▶ TASK DESCRIPTION
Copy each line that holds "pixels".

+ + + + + + +

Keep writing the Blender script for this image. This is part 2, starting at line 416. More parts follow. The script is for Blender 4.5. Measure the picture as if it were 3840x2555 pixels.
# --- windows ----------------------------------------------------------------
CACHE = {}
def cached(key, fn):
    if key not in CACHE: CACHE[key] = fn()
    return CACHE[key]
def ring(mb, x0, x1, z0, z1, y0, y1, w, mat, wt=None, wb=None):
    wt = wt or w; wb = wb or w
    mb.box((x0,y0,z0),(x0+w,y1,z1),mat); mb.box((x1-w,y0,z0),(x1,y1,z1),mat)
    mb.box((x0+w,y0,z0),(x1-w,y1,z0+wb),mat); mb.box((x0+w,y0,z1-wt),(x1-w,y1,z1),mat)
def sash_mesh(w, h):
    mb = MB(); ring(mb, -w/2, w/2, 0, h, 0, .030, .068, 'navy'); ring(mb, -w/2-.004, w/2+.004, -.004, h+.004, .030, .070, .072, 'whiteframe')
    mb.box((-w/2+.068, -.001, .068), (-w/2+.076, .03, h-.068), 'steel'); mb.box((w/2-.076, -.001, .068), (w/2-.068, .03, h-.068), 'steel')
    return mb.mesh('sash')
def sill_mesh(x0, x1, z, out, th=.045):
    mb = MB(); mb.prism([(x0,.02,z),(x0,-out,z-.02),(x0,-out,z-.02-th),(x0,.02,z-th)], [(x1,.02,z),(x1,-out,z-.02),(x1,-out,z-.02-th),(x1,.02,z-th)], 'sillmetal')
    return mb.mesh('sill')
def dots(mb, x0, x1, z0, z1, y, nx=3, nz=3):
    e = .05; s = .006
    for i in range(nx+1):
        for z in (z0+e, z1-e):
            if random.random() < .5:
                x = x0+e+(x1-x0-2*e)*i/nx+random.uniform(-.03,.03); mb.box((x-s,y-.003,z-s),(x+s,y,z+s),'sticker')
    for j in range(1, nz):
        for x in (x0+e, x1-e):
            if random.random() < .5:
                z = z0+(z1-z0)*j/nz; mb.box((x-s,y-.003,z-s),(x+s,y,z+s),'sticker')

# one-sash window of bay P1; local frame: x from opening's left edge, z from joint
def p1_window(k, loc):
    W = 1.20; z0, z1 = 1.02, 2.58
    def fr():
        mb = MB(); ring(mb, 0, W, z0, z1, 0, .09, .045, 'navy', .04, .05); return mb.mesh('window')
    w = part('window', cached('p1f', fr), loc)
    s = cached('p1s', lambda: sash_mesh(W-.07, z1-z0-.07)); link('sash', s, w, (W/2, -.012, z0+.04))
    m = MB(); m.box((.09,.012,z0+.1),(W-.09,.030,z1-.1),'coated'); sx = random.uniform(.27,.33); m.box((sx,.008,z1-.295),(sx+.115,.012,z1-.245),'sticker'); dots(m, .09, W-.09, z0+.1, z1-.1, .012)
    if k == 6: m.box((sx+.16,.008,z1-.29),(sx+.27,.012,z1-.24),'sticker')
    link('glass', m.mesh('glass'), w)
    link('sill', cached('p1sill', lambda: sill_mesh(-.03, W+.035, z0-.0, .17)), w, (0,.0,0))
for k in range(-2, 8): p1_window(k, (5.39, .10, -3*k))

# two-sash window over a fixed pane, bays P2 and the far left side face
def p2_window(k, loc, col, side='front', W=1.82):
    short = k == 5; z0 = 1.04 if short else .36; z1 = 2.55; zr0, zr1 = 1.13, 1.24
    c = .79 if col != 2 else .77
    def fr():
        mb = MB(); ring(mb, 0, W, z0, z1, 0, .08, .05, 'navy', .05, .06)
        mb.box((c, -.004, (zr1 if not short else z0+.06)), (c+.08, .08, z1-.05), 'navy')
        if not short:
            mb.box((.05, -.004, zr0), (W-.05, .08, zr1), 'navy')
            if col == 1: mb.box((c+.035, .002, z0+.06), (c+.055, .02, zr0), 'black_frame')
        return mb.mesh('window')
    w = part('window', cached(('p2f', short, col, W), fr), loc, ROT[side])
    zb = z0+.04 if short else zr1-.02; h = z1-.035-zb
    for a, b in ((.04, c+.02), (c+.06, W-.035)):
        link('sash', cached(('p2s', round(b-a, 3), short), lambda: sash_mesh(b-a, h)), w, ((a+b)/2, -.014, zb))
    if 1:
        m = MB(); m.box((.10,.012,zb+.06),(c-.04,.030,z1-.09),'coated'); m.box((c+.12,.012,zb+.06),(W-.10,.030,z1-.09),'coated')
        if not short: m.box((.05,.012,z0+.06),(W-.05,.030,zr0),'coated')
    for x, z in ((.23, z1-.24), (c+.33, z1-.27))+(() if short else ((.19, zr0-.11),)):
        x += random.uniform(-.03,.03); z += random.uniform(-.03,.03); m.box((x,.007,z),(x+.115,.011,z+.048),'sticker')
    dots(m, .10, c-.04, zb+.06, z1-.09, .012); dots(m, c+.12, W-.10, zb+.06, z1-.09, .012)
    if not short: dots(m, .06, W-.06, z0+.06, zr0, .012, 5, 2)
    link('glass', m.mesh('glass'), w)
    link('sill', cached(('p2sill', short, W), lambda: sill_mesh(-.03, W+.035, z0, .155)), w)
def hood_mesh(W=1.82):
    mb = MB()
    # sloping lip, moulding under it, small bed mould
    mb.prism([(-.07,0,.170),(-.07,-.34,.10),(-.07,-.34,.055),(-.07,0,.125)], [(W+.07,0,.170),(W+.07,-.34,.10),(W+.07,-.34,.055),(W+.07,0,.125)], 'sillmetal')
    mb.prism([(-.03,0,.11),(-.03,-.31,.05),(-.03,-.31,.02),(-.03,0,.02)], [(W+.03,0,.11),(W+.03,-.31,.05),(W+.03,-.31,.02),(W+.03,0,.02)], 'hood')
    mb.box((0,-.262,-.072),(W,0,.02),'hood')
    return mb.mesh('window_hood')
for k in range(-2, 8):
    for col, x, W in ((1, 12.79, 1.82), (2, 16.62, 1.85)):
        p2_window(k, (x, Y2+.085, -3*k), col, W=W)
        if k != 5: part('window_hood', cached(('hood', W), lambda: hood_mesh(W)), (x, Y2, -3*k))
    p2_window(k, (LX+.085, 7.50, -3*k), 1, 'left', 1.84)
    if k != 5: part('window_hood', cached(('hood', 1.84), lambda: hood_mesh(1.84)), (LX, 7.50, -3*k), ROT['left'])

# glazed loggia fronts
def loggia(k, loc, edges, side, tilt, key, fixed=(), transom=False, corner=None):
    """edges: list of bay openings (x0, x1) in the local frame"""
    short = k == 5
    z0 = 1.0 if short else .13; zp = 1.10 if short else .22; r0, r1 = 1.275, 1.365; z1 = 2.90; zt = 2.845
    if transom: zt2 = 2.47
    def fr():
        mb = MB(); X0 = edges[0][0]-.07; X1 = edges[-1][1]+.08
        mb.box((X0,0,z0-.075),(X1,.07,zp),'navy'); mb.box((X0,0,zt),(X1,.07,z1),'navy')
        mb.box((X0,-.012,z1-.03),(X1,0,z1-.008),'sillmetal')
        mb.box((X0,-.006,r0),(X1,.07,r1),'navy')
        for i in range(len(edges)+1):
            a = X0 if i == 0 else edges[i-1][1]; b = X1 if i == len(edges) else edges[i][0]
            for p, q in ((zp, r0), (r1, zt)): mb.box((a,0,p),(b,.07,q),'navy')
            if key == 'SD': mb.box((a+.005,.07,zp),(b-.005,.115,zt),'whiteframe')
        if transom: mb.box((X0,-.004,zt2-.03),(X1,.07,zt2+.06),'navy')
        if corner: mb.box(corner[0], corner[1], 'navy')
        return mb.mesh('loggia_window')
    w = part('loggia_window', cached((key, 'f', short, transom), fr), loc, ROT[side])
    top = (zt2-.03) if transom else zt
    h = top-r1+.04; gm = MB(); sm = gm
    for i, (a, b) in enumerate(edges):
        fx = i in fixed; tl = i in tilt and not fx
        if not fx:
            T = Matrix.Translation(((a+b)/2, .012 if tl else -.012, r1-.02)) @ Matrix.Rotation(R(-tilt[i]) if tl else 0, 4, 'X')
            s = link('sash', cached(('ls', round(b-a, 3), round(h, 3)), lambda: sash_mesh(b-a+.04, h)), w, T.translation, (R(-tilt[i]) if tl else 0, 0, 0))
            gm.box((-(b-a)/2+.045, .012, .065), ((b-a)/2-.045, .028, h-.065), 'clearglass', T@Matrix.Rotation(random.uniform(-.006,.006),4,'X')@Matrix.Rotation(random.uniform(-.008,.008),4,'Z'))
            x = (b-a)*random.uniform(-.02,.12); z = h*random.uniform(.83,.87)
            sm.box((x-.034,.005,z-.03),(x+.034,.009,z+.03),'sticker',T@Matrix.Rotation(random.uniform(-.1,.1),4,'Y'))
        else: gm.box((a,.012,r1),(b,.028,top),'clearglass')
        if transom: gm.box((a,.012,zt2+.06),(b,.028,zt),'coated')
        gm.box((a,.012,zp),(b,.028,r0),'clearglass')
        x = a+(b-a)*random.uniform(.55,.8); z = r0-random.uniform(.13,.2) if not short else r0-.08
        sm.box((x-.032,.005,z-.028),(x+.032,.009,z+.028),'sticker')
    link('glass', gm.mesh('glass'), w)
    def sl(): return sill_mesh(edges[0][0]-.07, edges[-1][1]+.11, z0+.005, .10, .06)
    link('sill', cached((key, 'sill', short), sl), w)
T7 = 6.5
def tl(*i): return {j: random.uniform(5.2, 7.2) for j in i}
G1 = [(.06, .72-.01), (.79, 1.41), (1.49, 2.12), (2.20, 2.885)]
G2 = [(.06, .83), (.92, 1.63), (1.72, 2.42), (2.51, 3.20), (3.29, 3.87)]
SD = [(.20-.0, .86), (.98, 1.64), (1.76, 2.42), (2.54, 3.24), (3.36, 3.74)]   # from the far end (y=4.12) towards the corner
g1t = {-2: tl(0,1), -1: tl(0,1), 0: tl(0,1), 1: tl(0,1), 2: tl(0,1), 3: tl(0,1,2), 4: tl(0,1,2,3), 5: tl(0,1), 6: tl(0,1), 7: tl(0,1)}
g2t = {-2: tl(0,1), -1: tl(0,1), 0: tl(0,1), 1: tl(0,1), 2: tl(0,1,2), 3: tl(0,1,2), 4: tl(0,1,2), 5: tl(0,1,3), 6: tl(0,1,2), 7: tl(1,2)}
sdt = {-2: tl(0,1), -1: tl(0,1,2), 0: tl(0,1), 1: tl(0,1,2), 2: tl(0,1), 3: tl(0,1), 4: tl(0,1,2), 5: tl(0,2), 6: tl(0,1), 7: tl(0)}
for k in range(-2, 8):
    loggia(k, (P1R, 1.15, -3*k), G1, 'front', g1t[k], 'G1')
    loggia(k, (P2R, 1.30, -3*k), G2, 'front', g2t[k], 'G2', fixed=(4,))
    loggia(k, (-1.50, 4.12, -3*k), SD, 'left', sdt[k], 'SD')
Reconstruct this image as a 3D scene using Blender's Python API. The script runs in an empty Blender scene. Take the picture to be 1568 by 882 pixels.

+ + + + + + +

▶ PROBLEM SOLUTION
Keep writing the Blender script for this image. This is part 2, starting at line 416. More parts follow. The script is for Blender 4.5. Measure the picture as if it were 3840x2555 pixels.
Reconstruct this image as a 3D scene using Blender's Python API. The script runs in an empty Blender scene. Take the picture to be 1568 by 882 pixels.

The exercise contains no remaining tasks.